## [What the exercise asks]
Repeat the data verbatim.

◇ ◇ ◇

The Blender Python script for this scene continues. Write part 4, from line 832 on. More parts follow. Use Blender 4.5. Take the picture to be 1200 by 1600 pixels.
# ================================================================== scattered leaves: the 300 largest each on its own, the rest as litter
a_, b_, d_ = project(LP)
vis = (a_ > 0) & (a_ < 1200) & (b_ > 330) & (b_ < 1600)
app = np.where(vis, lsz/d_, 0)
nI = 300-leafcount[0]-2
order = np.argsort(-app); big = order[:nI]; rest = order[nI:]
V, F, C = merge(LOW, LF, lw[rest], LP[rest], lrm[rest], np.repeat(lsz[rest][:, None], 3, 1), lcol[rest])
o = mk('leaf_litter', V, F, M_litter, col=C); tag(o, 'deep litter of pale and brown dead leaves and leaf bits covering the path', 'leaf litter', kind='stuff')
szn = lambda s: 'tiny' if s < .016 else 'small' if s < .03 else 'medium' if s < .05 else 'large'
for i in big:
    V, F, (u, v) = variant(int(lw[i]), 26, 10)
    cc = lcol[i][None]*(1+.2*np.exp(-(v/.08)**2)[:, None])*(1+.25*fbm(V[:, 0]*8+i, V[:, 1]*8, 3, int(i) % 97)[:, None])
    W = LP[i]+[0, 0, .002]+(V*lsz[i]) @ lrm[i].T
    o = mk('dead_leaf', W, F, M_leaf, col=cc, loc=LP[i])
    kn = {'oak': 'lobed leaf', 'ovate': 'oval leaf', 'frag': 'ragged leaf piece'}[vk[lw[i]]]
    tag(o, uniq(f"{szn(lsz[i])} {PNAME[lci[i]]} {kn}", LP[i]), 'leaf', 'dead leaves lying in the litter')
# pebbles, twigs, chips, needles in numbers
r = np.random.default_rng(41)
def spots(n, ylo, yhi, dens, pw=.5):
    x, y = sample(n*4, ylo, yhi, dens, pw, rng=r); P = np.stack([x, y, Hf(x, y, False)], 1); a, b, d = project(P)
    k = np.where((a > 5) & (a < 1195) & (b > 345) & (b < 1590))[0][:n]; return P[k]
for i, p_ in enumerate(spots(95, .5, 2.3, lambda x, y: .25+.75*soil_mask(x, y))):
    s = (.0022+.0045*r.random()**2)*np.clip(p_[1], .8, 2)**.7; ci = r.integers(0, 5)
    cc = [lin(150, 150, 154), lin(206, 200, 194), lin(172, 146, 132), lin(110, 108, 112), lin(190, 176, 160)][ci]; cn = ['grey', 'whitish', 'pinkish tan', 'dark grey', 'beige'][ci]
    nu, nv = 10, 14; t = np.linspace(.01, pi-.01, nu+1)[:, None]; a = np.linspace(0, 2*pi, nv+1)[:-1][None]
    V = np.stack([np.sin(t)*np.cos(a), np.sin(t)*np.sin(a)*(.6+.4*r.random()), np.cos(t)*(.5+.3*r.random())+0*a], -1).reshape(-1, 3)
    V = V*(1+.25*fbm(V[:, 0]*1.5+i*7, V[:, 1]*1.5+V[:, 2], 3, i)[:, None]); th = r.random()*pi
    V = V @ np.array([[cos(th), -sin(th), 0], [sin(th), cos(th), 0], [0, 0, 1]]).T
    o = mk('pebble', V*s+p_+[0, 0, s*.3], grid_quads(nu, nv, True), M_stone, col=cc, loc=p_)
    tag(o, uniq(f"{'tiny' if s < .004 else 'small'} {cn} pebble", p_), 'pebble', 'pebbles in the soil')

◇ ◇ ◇

## [Solution]
The Blender Python script for this scene continues. Write part 4, from line 832 on. More parts follow. Use Blender 4.5. Take the picture to be 1200 by 1600 pixels.
# ================================================================== scattered leaves: the 300 largest each on its own, the rest as litter
a_, b_, d_ = project(LP)
vis = (a_ > 0) & (a_ < 1200) & (b_ > 330) & (b_ < 1600)
app = np.where(vis, lsz/d_, 0)
nI = 300-leafcount[0]-2
order = np.argsort(-app); big = order[:nI]; rest = order[nI:]
V, F, C = merge(LOW, LF, lw[rest], LP[rest], lrm[rest], np.repeat(lsz[rest][:, None], 3, 1), lcol[rest])
o = mk('leaf_litter', V, F, M_litter, col=C); tag(o, 'deep litter of pale and brown dead leaves and leaf bits covering the path', 'leaf litter', kind='stuff')
szn = lambda s: 'tiny' if s < .016 else 'small' if s < .03 else 'medium' if s < .05 else 'large'
for i in big:
    V, F, (u, v) = variant(int(lw[i]), 26, 10)
    cc = lcol[i][None]*(1+.2*np.exp(-(v/.08)**2)[:, None])*(1+.25*fbm(V[:, 0]*8+i, V[:, 1]*8, 3, int(i) % 97)[:, None])
    W = LP[i]+[0, 0, .002]+(V*lsz[i]) @ lrm[i].T
    o = mk('dead_leaf', W, F, M_leaf, col=cc, loc=LP[i])
    kn = {'oak': 'lobed leaf', 'ovate': 'oval leaf', 'frag': 'ragged leaf piece'}[vk[lw[i]]]
    tag(o, uniq(f"{szn(lsz[i])} {PNAME[lci[i]]} {kn}", LP[i]), 'leaf', 'dead leaves lying in the litter')
# pebbles, twigs, chips, needles in numbers
r = np.random.default_rng(41)
def spots(n, ylo, yhi, dens, pw=.5):
    x, y = sample(n*4, ylo, yhi, dens, pw, rng=r); P = np.stack([x, y, Hf(x, y, False)], 1); a, b, d = project(P)
    k = np.where((a > 5) & (a < 1195) & (b > 345) & (b < 1590))[0][:n]; return P[k]
for i, p_ in enumerate(spots(95, .5, 2.3, lambda x, y: .25+.75*soil_mask(x, y))):
    s = (.0022+.0045*r.random()**2)*np.clip(p_[1], .8, 2)**.7; ci = r.integers(0, 5)
    cc = [lin(150, 150, 154), lin(206, 200, 194), lin(172, 146, 132), lin(110, 108, 112), lin(190, 176, 160)][ci]; cn = ['grey', 'whitish', 'pinkish tan', 'dark grey', 'beige'][ci]
    nu, nv = 10, 14; t = np.linspace(.01, pi-.01, nu+1)[:, None]; a = np.linspace(0, 2*pi, nv+1)[:-1][None]
    V = np.stack([np.sin(t)*np.cos(a), np.sin(t)*np.sin(a)*(.6+.4*r.random()), np.cos(t)*(.5+.3*r.random())+0*a], -1).reshape(-1, 3)
    V = V*(1+.25*fbm(V[:, 0]*1.5+i*7, V[:, 1]*1.5+V[:, 2], 3, i)[:, None]); th = r.random()*pi
    V = V @ np.array([[cos(th), -sin(th), 0], [sin(th), cos(th), 0], [0, 0, 1]]).T
    o = mk('pebble', V*s+p_+[0, 0, s*.3], grid_quads(nu, nv, True), M_stone, col=cc, loc=p_)
    tag(o, uniq(f"{'tiny' if s < .004 else 'small'} {cn} pebble", p_), 'pebble', 'pebbles in the soil')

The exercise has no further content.